Şair Sezai Karakoç ve Cemal Süreya'nın şiirler yazdığı, edebiyatın Mora Roza'sı, Muazzez Akkaya Giray, 95 yaşında yaşamını yitirdi.
Eğitim hayatına Kandilli Kız Lisesi'nde başlayan Akkaya, 1948 yılında bu okuldan mezun oldu. 1949'da Ankara Üniversitesi Siyasal Bilgiler Fakültesi'nin Maliye Bölümüne girerek, burada Sezai Karakoç ve Cemal Süreya ile aynı sınıfta okudu. Daha sonra Ankara Üniversitesi Hukuk Fakültesi'nden mezun oldu ve Hazine avukatı olarak görev yaptı .

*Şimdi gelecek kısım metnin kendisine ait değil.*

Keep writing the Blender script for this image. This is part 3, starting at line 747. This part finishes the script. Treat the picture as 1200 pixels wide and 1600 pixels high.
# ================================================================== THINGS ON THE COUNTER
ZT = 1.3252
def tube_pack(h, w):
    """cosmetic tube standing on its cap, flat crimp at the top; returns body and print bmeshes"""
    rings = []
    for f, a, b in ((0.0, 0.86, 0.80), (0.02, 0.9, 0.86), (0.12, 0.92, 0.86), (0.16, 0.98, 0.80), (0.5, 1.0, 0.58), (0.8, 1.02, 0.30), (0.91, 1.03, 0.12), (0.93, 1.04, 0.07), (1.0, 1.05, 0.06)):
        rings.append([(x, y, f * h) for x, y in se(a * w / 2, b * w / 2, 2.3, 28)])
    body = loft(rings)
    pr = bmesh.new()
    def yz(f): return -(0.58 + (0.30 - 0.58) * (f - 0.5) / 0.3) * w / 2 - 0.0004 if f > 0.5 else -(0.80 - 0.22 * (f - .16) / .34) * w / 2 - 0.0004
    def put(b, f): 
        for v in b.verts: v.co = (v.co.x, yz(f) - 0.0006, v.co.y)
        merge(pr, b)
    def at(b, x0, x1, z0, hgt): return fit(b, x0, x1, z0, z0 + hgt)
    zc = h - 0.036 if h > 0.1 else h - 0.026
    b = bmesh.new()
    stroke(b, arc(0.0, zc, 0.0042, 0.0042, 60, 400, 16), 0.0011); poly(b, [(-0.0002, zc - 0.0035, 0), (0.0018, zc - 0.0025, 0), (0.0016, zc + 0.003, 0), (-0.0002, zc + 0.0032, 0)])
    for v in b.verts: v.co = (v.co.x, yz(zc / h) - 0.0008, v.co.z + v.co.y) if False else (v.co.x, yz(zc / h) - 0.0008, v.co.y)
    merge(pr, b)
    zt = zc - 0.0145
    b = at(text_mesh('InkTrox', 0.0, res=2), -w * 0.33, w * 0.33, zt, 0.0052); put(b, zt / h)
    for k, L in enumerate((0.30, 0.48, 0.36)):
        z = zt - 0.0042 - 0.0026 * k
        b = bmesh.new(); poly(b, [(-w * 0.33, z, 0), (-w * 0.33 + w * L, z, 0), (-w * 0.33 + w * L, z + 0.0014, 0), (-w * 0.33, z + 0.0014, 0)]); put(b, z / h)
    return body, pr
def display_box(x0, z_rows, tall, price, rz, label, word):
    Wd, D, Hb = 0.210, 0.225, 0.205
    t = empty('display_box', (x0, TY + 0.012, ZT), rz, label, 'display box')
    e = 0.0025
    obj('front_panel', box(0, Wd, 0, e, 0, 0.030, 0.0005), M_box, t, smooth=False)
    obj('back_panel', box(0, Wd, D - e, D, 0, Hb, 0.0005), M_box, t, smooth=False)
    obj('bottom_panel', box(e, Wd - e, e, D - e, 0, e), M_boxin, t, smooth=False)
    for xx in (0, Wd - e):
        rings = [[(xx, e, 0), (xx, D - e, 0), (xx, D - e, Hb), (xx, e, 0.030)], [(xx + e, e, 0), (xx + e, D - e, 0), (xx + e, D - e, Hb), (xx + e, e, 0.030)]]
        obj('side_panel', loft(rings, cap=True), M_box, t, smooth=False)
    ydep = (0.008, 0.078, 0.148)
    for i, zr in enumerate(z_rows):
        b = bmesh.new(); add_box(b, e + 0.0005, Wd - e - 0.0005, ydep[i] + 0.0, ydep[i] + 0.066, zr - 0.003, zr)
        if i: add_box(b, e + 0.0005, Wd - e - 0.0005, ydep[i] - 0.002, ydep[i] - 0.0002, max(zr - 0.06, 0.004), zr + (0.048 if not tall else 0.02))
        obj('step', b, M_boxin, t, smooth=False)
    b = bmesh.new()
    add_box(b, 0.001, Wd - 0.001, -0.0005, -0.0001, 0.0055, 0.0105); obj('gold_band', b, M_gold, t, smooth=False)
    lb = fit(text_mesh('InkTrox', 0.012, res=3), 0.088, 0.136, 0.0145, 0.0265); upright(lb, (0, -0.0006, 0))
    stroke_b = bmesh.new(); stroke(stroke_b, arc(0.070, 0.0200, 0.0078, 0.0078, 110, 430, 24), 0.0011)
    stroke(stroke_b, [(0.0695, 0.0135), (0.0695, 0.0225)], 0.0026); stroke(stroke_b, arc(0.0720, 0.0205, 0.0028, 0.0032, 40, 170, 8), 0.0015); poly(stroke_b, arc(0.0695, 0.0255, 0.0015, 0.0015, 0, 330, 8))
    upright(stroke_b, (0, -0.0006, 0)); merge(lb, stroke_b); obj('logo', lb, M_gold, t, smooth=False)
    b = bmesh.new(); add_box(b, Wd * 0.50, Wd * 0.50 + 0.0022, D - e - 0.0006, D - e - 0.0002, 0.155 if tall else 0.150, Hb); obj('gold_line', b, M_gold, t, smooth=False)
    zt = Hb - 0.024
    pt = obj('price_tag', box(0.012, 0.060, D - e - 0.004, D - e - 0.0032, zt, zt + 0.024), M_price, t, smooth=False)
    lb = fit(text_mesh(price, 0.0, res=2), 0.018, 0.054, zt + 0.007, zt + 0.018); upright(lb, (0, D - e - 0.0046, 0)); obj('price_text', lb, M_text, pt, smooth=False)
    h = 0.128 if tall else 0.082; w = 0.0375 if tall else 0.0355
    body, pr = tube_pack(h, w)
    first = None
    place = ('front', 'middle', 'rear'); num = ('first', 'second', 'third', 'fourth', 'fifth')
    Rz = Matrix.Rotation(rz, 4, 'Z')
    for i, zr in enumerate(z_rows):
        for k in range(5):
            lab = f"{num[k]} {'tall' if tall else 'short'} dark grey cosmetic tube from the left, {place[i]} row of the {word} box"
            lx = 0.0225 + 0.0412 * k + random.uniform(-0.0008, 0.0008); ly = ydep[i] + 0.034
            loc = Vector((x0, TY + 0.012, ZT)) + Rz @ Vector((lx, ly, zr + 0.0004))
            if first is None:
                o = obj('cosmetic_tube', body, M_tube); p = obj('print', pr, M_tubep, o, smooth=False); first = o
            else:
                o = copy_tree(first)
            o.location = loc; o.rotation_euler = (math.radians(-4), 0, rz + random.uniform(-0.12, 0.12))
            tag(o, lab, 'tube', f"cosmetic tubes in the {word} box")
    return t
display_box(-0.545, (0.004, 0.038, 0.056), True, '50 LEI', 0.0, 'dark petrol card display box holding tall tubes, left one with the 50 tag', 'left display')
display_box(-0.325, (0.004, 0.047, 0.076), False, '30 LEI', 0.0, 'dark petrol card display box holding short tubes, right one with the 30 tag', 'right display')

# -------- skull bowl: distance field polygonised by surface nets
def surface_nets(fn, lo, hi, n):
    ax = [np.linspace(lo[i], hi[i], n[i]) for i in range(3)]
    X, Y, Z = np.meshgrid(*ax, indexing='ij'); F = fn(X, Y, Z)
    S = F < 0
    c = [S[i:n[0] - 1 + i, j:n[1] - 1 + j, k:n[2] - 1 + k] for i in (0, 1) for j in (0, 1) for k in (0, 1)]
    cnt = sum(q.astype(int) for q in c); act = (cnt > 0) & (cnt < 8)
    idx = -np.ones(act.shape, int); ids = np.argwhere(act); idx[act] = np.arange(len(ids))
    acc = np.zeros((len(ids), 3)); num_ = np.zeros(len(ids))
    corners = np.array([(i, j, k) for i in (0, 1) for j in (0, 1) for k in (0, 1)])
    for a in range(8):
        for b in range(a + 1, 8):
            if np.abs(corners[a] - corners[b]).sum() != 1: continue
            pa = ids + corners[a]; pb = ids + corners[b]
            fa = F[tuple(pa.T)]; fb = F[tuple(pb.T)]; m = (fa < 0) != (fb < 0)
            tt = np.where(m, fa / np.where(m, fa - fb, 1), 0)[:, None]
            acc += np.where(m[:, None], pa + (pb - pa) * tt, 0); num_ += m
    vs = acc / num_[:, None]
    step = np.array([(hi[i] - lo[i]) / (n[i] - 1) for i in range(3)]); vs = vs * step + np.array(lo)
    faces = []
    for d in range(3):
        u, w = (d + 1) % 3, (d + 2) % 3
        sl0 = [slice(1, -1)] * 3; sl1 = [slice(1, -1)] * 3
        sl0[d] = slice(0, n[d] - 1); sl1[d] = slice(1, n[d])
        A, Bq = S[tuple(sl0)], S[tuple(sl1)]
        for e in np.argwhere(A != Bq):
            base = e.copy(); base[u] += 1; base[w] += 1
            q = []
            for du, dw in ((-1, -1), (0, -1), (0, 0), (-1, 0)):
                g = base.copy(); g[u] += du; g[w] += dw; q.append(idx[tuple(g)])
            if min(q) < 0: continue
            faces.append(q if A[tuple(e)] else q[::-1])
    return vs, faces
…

Orhan Giray ile evli olan üç çocuk annesi Giray, yaklaşık bir yıl boyunca safra kesesi kanseri tedavisi görüyordu. İstanbul'daki evinde hayatını kaybeden Giray'ın cenazesi, 9 Haziran Pazartesi günü Fenerbahçe Camisi'nde öğle namazını müteakip kılınacak cenaze namazının ardından Karacaahmet Mezarlığı'na defnedilecek.
Şairlerin aşkı
Muazzez Akkaya Giray, Türk edebiyatında derin izler bırakan bir isim olarak, Sezai Karakoç'un "Mona Roza" şiirinin ilham kaynağı olmasıyla hafızalarda yer edindi. Mülkiye’deki sınıf arkadaşları Sezai Karakoç ve Cemal Süreya, Muazzez Akkaya’ya âşık oldular. Rivayete göre, ikili bir iddiaya girerek Akkaya’nın kalbini kazanan kişinin kazanacağı, kaybedenin ise soyadından bir harfi sileceği kararlaştırıldı. Cemal Süreya, “y” harfini sildi, iddiayı kaybettiği için.
Sezai Karakoç, ona ithafen yazdığı “Mona Roza” şiirinde akrostiş olarak “Muazzez Akkayam” adını gizledi.
Muazzez Akkaya geçen yıl yaptığı bir söyleşide Karakoç’un ısrarcı, Süreya’nın daha çekingen olduğunu, iki şairle de duygusal bir ilişki kurmadığını, bu tarz bir arkadaşlığı düşünmediğini söyledi.
Şairlerden gelen şiirleri saklamadığına pişman olduğunu belirten Akkaya, Sezai Karakoç’u ölümünden bir ay önce sahilde gördüğünü, tanıyamadığı için konuşamadığını anlattı.
Hayatı, Emine Öte tarafından “Mahrem Şiir: Mona Rosa” adıyla kitaplaştırılan Akkaya, yalnızca iki büyük şairin ilham kaynağı olarak değil, aynı zamanda genç Cumhuriyet'in kadın ideallerini temsil eden bir figür olarak da anımsanıyor.